Scientists Discover 'Lost Continents' Beneath Antarctica Ice With Dead Satellite
Ancient continents could date back as far as 180 million years

Scientists have found relics of “lost continents” buried below the ice of Antarctica for millions of years thanks to brand new satellite images.
The European Space Agency (ESA) published a 3D model created using the dead satellite and seismological data, that may “revolutionize” what we know.
The new gravity image reveals further information about the ancient continents which date back as far as 180 million years.
According to ESA, the masses lay one mile (1.6km) underneath Antartica, but have never been found before.

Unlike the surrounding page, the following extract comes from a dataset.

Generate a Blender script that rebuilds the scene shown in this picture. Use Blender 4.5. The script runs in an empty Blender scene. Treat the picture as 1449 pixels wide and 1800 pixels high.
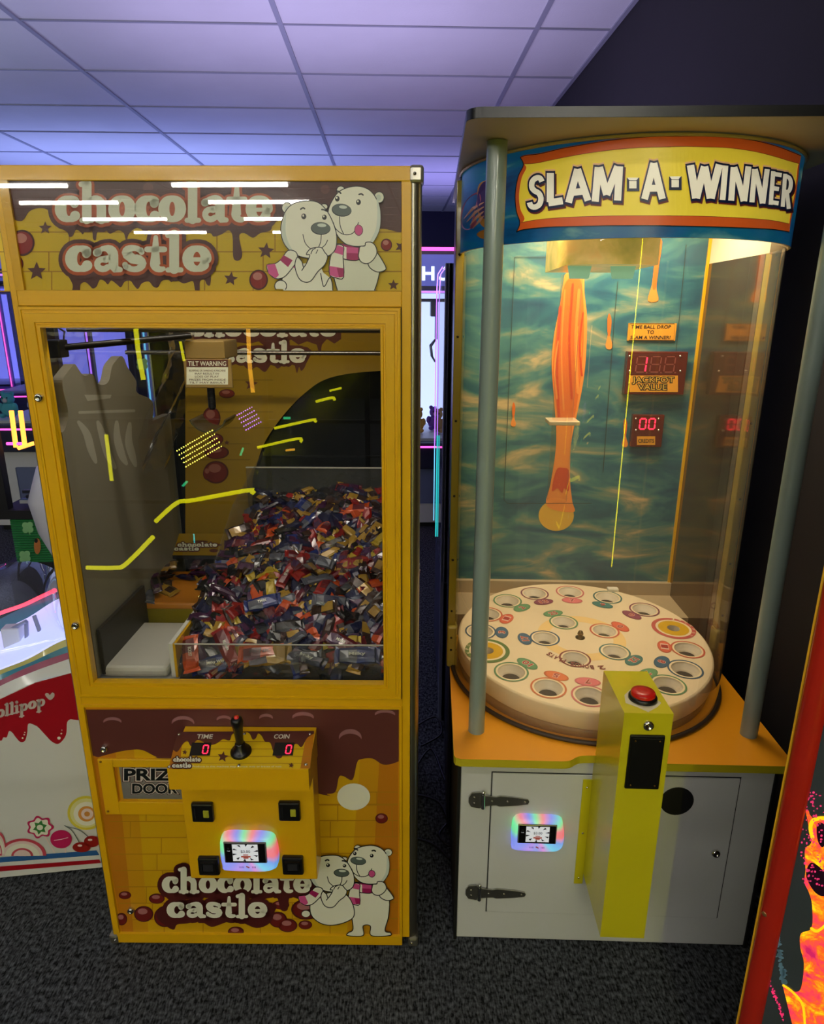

“These gravity images are revolutionizing our ability to study the least understood continent on Earth, Antarctica,” Fausto Ferraccioli, Science Leader of Geology and Geophysics at the British Antarctic Survey, said.
“In East Antarctica, we see an exciting mosaic of geological features that reveal fundamental similarities and differences between the crust beneath Antarctica and other continents it was joined to until 160 million years ago.”
Among the findings, there was new information on Gondwana – a supercontinent that housed what is now Antarctica.

According to the DS: The studies showed that Antarctica and Australia remained linked as recently as 55million years ago, despite the landmass splitting about 130 years ago.
And they also revealed west Antarctica has a thinner crust than the east.
The images have helped researches to map out the movement of Earth’s tectonic plates below the icy continent.
GOCE mission scientist Roger Haagmans said:
“It is exciting to see that direct use of the gravity gradients, which were measured for the first time ever with GOCE, leads to a fresh independent look inside Earth – even below a thick sheet of ice.
“It also provides the context of how continents were possibly connected in the past before they drifted apart owing to plate motion.”
The group hopes to now use their findings to examine how Antarctica’s geology and continental structure is affecting the melting of its ice.